I talked to Evan and I was expecting metered and careful. He was just honest and, frankly, just in a great mood and really happy. I just ran with that. I let him talk and tried not to interrupt him and really tried to keep as much of what he said... He was talking about sobriety, he talked about wanting to write songs again. He said, 'I want to write music, but if I hadn't taken this year off and realized that all I'm good at is making music, I don't know that I'd be here right now.' It was just a wonderfully candid and honest hour on the phone with him. When I read it now I feel like that is a good place to leave their story...I know people went crazy and sort of made all sorts of assumptions when it actually came out that Turnpike's releasing an album...Fans do what they do. But when you actually read it, it's a little more measured than that. I think the headline you take away is Evan Felker is happy, he's married and he wants to make music. And that in all likelihood is going to involve the people he wants to make music with. So they all have to get back to that spot. Some of his band members are in other bands now, so there was never going to be just a flipping of a switch, but in some ways I thought it made for a better story that way.

WOC: Is there a certain way that you define Red Dirt music?
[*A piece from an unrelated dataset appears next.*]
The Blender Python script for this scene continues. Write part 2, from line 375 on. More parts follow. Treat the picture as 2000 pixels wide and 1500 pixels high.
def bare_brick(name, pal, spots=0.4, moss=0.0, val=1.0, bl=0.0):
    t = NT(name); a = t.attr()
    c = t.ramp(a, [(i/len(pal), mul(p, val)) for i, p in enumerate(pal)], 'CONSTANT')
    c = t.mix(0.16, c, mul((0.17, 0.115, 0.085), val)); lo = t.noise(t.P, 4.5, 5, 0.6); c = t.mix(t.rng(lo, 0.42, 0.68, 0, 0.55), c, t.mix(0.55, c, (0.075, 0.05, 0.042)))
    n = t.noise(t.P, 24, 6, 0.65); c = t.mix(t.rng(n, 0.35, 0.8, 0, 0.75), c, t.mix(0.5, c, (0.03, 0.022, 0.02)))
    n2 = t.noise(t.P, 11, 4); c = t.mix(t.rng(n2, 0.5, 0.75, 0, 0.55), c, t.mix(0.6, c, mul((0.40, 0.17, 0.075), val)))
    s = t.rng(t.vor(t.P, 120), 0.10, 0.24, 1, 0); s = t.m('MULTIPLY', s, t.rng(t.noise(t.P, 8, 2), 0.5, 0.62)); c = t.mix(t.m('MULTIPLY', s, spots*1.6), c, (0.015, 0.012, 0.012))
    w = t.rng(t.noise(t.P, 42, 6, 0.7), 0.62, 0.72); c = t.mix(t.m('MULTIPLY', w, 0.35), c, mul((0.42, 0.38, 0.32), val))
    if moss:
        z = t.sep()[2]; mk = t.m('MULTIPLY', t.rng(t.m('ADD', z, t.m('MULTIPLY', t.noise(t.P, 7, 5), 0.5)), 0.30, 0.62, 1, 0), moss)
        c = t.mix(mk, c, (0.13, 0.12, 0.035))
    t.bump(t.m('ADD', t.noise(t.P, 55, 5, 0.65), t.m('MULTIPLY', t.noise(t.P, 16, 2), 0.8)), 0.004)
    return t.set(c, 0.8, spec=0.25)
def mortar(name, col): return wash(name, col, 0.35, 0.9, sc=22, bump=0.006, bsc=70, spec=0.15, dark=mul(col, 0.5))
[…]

JC: I do think that the traits of Red Dirt are honest songwriting...but it's really important that you pair that honest song writing with a good melody and good music. I think Turnpike is a great example. When you listen to a Turnpike song, without them ever saying it or rarely saying it, if you've been to Oklahoma and you've been to the part of the country where the dirt roads actually are red, when you hear them singing, that's what you picture. So if you hear your Turnpike singing about bird hunters or going back to Cherokee County, what pops into your head is: there's an Oklahoma landscape in there...So you do know it when you see it, but the reason you know it when you see it is because where it takes your mind and what kind of an overall experience you get out of it. It really places you back around campfires in rural Oklahoma when you get down to it — in a really fun way.